- Directions: Within the data that follows, set down exactly the lines from the one containing "Build this scene" through the one containing "COL = scene.collection", both ends included.

■ ■ ■ ■

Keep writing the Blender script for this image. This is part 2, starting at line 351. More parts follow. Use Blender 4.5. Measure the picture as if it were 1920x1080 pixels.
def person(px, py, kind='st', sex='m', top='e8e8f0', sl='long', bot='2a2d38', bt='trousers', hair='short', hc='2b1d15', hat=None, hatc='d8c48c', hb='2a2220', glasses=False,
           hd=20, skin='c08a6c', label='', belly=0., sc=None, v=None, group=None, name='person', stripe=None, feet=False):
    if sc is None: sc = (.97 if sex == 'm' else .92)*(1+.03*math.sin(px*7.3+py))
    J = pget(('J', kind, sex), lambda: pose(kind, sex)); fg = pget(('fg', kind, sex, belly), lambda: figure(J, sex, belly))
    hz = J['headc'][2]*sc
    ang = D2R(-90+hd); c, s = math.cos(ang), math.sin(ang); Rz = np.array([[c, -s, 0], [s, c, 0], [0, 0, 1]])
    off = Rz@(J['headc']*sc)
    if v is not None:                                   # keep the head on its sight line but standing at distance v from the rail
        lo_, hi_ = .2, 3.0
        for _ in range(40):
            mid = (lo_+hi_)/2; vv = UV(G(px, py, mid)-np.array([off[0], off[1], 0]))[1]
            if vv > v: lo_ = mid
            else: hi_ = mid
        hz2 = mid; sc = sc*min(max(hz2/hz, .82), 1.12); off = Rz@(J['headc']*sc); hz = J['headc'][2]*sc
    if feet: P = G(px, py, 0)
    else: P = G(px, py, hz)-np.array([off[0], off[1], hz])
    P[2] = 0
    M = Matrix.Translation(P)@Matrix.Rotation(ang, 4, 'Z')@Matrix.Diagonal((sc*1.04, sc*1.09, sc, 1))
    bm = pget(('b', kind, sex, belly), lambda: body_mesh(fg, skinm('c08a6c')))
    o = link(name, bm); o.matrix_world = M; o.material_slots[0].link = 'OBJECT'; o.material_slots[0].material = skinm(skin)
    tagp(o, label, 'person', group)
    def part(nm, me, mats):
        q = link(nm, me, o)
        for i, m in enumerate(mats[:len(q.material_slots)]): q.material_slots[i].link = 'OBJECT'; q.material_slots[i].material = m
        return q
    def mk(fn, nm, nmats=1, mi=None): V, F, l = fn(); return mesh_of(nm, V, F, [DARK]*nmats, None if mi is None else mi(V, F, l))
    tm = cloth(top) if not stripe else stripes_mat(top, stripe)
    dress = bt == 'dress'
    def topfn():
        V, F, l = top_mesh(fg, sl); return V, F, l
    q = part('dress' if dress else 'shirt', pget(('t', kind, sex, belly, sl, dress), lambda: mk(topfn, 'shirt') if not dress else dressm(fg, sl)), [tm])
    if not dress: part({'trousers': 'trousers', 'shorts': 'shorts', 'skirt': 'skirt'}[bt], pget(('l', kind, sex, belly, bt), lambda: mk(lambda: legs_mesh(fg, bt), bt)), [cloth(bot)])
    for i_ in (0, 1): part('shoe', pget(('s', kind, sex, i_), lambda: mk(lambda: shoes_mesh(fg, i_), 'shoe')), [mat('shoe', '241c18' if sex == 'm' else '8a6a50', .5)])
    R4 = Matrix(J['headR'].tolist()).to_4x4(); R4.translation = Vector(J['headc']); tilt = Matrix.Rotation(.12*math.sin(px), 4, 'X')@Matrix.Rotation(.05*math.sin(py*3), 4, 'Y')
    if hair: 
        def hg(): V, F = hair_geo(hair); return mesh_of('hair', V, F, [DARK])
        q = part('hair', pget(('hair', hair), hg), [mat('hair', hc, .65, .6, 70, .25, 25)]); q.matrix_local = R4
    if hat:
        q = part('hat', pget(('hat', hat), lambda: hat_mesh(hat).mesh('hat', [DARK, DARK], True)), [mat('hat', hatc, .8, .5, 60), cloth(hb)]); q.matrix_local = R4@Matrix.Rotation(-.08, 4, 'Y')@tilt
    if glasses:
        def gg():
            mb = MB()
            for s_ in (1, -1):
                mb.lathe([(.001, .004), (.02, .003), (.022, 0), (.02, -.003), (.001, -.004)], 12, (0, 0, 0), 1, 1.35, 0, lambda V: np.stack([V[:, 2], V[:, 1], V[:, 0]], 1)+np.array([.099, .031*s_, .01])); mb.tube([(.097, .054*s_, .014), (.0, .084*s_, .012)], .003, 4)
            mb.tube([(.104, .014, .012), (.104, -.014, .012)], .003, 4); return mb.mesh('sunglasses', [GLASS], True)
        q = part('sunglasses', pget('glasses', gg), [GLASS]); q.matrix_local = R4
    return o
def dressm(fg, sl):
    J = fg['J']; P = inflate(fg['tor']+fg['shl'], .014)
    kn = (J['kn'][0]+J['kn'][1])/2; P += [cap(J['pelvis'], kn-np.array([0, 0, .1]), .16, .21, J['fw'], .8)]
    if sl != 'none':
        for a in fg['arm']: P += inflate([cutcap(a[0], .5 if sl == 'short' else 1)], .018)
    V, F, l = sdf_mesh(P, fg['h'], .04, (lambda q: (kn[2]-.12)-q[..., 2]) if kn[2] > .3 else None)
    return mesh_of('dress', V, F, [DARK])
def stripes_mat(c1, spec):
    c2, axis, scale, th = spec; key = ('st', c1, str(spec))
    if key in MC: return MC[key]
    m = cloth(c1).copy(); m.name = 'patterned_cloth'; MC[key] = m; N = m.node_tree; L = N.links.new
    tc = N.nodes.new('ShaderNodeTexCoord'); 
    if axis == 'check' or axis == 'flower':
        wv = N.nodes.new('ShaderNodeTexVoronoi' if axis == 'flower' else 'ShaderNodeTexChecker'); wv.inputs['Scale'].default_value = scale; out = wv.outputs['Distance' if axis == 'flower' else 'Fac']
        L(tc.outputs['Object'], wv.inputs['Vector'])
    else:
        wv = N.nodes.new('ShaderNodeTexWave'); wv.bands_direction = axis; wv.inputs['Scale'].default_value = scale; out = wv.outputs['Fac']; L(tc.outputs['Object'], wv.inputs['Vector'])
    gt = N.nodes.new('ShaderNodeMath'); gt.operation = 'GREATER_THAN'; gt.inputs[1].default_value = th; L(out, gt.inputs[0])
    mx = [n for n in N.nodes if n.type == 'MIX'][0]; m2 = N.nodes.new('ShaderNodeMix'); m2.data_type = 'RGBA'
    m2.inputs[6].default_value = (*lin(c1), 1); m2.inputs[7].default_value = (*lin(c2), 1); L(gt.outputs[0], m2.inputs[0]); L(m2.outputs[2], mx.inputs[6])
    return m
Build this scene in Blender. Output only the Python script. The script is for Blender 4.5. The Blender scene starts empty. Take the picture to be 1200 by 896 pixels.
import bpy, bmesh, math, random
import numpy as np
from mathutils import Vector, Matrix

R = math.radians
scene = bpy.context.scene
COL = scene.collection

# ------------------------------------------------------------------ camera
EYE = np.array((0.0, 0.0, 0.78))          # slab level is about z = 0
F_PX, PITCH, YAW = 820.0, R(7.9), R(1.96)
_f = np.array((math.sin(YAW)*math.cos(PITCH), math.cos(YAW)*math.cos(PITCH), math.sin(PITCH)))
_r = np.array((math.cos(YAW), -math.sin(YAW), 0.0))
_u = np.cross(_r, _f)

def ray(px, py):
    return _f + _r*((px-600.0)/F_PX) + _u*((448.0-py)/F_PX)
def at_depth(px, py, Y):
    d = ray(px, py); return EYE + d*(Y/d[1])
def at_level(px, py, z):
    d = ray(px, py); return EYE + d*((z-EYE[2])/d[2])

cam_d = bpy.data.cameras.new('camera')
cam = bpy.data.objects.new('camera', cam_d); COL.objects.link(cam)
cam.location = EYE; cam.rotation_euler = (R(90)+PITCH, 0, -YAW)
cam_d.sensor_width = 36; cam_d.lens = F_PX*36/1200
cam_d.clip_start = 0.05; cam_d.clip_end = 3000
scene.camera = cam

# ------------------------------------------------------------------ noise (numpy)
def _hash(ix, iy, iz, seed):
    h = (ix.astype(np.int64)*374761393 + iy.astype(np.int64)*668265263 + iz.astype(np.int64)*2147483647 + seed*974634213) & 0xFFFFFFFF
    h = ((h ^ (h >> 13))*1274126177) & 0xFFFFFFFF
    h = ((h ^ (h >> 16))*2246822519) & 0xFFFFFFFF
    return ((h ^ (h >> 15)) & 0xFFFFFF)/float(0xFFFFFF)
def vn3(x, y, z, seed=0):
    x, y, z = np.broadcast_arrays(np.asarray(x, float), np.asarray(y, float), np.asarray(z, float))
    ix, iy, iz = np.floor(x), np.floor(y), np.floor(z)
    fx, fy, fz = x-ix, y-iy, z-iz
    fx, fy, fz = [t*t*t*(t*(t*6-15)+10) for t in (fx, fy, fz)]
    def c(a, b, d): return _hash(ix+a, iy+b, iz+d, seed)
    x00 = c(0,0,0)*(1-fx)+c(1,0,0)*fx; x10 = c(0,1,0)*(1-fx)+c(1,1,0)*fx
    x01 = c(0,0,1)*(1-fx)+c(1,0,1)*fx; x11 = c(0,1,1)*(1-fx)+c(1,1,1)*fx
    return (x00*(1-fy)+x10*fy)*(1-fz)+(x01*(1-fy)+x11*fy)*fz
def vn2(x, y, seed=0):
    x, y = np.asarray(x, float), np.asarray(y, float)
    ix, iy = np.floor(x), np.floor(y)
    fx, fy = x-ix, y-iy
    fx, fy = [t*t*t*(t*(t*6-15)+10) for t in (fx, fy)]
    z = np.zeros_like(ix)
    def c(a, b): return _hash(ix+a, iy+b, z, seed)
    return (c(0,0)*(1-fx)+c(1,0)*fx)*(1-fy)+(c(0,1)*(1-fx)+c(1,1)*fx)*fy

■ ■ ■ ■

- Solution to this problem:
Build this scene in Blender. Output only the Python script. The script is for Blender 4.5. The Blender scene starts empty. Take the picture to be 1200 by 896 pixels.
import bpy, bmesh, math, random
import numpy as np
from mathutils import Vector, Matrix

R = math.radians
scene = bpy.context.scene
COL = scene.collection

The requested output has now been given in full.